Christ in the center unleashed a hurricane, with an imperious gesture of judgment, engulfing both those who had been chosen for heaven (fig.3) and those who had been sent to hell (fig.2). But this painting contains a tendency of absolute personalization. Michelangelo overturned the traditional creation mode and expresses his world view: there is no clear division between redemption and condemnation, order and disorder. There is even a kind of pessimism about the destruction of the world between the saints and the wicked. Michelangelo’s exquisite skills to deal with disorder is the main subject Giorgio Vasari and Ascanio Condivi applaud. Whether through Vasari’s and Condivi’s biographies, there are related descriptions about the amazing structure of the human body depicted by Michelangelo.
Over 400 figures varied with diverse and strange postures of the young and old, male and female, and displayed the muscular power along with the sense of grace, especially for those selected and damned, while Condivi also showed his preference to Michelangelo’s expressions and foreshortenings for this section. As people who were selected, their body with outstretched arms took flight toward heaven within angels’ help. Their bodies were such light and free while another sense of muddy was for those was experiencing resurrection. The upper part of the composition is crowded with angels as the middle part is relatively empty, giving a sense of rising and active and an upward trend. The sinners from opposite side were dragged down by evil spirits, human bodies were not soft anymore, and all postures appended here was keeping dragging others, rigid limbs and necks, which might be caused by fear, enhancing a feeling of heaviness. Vasari and Condivi appreciated Michelangelo’s characteristic body structures which twisted and occupied most space of the fresco and became a tool of Michelangelo to create texture and atmosphere. Besides human body structures, Vasari and Condivi thought the distinct emotion expressions separating good and evil directly, helping Michelangelo’s characters be better-rounded and more recognizable.
Characters from The Last Judgement mostly appeared with a personal item helping viewers identified, and everyone can be clearly defined as good or evil. For example, the wingless angles appeared to be serious and the lack of emotion; Christ was gentle, severe, and mysterious; and despair on the seven deadly sinners’ faces. Vasari states each possible human emotions could be found through The Last Judgement: the proud, the envious, the avaricious, the lustful, and each sinner, which respectively related to each body part, can be easily distinguished from every blessed spirit. Those painful, distorted, and hopeless faces looked so real that Vasari concluded Michelangelo used to image the depress during his closed working, which is the reason for why Michelangelo was far superior to other artists in Renaissance period and even triumphed over Michelangelo himself. There were not only distinctive facial expressions for each character but also clear personal symbolic items to help viewers identify prophets, apostles and devils: St Peter with keys; St Laurence with the gridiron; St Catherine of Alexandria with the cogwheel; St Simon with the axe and St Sebastian kneeling holding the arrows. In the center of the lower section are the angels of the Apocalypse who are wakening the dead to the sound of long trumpets.
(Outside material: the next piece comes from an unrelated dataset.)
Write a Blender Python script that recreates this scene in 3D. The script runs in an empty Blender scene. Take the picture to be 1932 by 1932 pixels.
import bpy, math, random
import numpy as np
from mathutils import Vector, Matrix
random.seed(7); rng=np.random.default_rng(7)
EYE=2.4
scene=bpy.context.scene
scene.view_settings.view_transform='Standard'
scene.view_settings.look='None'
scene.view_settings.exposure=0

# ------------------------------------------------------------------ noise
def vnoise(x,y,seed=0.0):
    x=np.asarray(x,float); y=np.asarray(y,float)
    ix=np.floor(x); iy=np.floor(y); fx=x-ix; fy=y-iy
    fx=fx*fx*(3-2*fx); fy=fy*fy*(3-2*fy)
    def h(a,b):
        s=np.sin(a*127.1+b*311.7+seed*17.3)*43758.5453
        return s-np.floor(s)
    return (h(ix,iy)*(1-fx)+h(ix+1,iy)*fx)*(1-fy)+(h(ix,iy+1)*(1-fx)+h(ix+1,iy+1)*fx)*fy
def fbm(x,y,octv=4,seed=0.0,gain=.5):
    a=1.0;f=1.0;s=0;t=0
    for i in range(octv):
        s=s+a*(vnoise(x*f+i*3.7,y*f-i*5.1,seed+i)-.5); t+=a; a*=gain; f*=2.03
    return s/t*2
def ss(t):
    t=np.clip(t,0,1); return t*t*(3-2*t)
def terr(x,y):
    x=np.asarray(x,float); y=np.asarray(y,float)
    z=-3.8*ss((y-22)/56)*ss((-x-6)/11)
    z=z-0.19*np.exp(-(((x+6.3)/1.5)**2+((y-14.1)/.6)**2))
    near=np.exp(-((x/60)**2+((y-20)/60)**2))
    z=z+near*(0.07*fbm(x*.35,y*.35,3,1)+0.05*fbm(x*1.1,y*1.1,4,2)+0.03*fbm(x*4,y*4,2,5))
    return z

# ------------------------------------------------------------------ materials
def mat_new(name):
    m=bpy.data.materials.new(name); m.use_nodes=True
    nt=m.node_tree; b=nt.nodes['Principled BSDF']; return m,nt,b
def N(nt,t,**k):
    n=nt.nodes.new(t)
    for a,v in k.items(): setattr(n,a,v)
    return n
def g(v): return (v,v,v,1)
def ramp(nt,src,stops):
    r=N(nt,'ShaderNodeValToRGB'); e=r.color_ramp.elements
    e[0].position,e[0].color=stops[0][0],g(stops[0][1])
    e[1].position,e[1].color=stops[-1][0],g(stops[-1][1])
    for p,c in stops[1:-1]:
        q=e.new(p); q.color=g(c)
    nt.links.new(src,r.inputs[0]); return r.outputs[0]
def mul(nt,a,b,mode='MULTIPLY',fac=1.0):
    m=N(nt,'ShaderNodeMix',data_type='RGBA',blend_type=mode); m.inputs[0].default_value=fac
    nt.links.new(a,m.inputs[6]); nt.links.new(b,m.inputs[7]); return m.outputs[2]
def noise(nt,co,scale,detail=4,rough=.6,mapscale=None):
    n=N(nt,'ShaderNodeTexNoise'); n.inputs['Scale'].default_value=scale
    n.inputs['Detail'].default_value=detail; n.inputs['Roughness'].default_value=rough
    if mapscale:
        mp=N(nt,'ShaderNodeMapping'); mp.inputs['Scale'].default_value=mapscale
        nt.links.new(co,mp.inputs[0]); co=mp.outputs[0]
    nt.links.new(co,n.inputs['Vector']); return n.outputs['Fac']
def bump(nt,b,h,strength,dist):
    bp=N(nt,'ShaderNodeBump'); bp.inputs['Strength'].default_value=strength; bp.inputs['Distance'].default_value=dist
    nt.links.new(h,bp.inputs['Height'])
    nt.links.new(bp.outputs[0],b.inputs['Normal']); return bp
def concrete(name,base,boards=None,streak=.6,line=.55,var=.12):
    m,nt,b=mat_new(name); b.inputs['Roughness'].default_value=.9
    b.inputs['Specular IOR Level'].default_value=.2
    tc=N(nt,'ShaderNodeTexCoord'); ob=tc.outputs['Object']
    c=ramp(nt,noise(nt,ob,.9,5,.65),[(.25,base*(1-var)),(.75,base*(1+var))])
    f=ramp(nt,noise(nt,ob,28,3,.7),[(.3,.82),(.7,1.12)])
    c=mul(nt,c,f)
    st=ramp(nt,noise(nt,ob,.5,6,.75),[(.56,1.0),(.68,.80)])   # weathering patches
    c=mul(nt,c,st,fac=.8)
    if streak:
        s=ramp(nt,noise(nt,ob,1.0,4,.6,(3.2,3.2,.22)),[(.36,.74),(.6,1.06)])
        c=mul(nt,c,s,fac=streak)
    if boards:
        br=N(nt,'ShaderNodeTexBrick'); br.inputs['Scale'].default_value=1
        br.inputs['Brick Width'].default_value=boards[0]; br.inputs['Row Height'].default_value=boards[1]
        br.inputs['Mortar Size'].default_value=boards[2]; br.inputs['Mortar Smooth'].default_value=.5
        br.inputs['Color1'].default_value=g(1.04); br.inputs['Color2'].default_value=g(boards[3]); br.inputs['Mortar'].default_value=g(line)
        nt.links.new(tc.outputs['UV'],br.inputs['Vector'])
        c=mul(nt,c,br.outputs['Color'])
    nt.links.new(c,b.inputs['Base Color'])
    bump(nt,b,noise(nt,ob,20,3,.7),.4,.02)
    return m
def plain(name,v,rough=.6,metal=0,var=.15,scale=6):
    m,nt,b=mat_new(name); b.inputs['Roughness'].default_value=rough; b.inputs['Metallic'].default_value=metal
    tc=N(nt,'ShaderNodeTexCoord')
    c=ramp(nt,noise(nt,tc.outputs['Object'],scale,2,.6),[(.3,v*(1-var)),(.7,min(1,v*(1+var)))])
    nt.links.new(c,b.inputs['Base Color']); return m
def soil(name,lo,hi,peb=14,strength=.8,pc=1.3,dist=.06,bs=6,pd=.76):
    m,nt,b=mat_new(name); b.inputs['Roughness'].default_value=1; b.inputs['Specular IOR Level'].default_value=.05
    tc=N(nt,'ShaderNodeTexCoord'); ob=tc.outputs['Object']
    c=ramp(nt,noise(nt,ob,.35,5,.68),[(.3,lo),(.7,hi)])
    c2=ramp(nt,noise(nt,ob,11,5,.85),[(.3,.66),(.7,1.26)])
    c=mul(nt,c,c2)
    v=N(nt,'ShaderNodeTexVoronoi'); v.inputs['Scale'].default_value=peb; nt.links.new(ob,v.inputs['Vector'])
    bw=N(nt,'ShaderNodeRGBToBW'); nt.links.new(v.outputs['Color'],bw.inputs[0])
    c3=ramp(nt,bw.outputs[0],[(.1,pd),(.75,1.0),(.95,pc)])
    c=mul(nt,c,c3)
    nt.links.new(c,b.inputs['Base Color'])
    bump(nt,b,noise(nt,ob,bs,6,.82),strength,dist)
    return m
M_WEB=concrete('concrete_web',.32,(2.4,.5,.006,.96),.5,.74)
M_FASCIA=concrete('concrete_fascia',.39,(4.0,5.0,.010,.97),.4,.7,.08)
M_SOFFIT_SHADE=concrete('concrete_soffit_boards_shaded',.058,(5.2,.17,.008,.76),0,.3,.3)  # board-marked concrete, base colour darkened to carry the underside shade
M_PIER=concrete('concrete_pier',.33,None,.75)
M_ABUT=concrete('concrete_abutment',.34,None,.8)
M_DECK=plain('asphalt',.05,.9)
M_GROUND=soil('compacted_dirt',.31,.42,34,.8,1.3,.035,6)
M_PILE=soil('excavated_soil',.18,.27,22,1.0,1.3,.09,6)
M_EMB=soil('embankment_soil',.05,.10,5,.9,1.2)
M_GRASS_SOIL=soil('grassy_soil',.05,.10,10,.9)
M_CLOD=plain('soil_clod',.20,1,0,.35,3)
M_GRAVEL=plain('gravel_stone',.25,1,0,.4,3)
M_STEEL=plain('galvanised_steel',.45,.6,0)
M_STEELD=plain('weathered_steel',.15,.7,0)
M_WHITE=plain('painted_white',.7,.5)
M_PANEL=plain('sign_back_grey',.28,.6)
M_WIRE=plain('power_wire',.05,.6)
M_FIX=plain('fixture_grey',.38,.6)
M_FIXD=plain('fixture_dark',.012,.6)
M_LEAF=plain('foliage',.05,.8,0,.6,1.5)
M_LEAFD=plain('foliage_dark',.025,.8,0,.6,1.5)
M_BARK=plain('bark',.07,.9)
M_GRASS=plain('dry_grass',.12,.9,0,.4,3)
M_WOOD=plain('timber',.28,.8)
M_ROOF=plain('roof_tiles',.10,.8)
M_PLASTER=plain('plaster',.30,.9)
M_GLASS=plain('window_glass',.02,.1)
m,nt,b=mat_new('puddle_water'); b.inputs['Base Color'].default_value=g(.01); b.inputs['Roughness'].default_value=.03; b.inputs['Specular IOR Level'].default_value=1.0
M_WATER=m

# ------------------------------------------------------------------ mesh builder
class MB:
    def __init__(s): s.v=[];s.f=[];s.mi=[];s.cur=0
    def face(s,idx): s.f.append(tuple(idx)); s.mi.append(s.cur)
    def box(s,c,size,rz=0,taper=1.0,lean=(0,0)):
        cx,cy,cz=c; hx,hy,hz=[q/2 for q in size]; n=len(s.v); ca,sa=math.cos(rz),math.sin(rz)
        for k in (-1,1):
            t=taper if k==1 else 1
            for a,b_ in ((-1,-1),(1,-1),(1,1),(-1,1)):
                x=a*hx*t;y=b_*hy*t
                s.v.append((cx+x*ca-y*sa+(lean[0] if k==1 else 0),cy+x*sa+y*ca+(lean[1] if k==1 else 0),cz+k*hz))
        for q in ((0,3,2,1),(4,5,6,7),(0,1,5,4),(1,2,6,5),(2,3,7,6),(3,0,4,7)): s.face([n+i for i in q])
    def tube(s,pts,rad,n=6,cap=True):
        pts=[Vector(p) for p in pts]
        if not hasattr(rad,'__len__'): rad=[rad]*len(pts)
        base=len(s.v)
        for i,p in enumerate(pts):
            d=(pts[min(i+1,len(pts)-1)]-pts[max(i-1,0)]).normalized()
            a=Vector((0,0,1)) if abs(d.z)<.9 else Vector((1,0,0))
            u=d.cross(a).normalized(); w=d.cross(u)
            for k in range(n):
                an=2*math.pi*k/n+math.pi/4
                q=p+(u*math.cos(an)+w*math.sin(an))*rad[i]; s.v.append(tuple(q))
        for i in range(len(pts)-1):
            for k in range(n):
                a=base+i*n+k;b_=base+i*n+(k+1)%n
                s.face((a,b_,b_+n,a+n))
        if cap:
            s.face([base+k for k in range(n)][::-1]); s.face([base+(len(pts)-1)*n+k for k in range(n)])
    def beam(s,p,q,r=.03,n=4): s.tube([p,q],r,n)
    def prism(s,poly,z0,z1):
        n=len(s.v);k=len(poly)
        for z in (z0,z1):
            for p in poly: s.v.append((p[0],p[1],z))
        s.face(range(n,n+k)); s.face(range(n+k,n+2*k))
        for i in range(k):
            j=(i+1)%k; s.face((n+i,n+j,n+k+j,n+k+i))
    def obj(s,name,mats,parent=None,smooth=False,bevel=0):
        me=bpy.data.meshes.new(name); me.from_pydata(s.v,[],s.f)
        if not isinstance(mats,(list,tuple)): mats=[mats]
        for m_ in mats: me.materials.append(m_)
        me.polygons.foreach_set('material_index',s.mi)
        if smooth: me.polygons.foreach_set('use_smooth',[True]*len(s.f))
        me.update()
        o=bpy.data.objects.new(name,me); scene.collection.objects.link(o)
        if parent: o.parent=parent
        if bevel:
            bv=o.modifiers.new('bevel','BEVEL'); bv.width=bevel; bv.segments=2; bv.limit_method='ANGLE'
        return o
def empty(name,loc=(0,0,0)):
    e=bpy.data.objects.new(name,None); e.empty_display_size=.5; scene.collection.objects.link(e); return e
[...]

Also, both writers mentioned Michelangelo saluted Dante’s Inferno, where declared: “The devil Charon, with eyes of glowing coals, / summons them all together with a signal, / and with an oar he strikes the laggard sinner.” In the lower right corner of the altar wall, Charon-the ferryman from Greek mythology who transports souls to the underworld - swings his oar as he drives the damned onto hell’s shores. Vasari and Condivi also appreciated that no one through The Last Judgement was a secondary, Michelangelo endowed them with distinct emotions, standpoints, and strong identities. There was one character who Condivi and Vasari gave different interpretations.
Through Condivi’s book, Christ was such severe that Madonna was also afraid of her son (fig 4), standing apart but behind him, slightly timid in appearance and almost as if uncertain of the wrath and mystery of God, but trying to be as close as her Son. However, Madonna from Vasari’s description wrapping herself in her cloak, was so kind and humanitarian, as her mercy did not allow her to see and hear the great devastation. The former Madonna played as a secondary to foil Christ, oppositely the latter Madonna shows kindness and love of gods. Vasari and Condivi highly prized Michelangelo so much that ignored other voices in the society, which caused bias through both biographies. As personal friends and devoted followers of Michelangelo, Giorgio Vasari and Ascanio Condivi spoke highly about The Last Judgement. Actually, there was not much description about the work from Vasari, since he once stated that 'because it has been copied and printed so often, both in large and small format, that it doesn't seem necessary to lose time in describing it.”
However, the praise and admiration towards The Last Judgement have already been reflected through his limited words. Also, Condivi stated Michelangelo was totally objective and fair and left out no attitude or gesture with The Last Judgement. Vasari and Condivi both thought all the figures appeared in a graceful and decent way, using adjectives like “magnificence”, “admirable” or full of “divinity”. However, The Last Judgement actually was considered as 'obscene' by continuing for years. The human bodies presented fully naked was judged not suitable to be shown in sacred places. Michelangelo was also accused of being insensitive to proper decorum in respect of nudity and other aspects of the work, and of pursuing artistic effect and personal preference over respecting and following the scriptural description of the event.
Giorgio Vasari’s and Ascanio Condivi’s bias also occurred when they chose to escape from Michelangelo’s charge with being a pagan. The bishop accused the combination of pagan mythological figures with Christian depictions, such as those of Charon and Minos, angels without wings, and classical depictions of Christ was also opposed. The angels blowing trumpets are all in one group, whereas in the Book of Revelation they are sent to “the four corners of the earth”, instead of being central and calling for people from four corners of the earth.
Vasari and Condivi were too eager for changing Michelangelo's public opinion at the time to write the biography from the standpoint of a fair attitude. Through Vasari’s and Condivi’s books, Michelangelo’s technique of painting graceful human body with strong third dimension and distinct personal identities and emotions are focused, and an idea about Madonna slightly differed from each other. As two biographies written for Michelangelo, The Last Judgement and the artist were built to be entirely positive images, as a generational might fresco with a subtle, talented, refined, and sensitive painter, however, serious controversies did exist around nudes and re-created stories from The Last Judgement in Renascence history, which was not covered by both writers.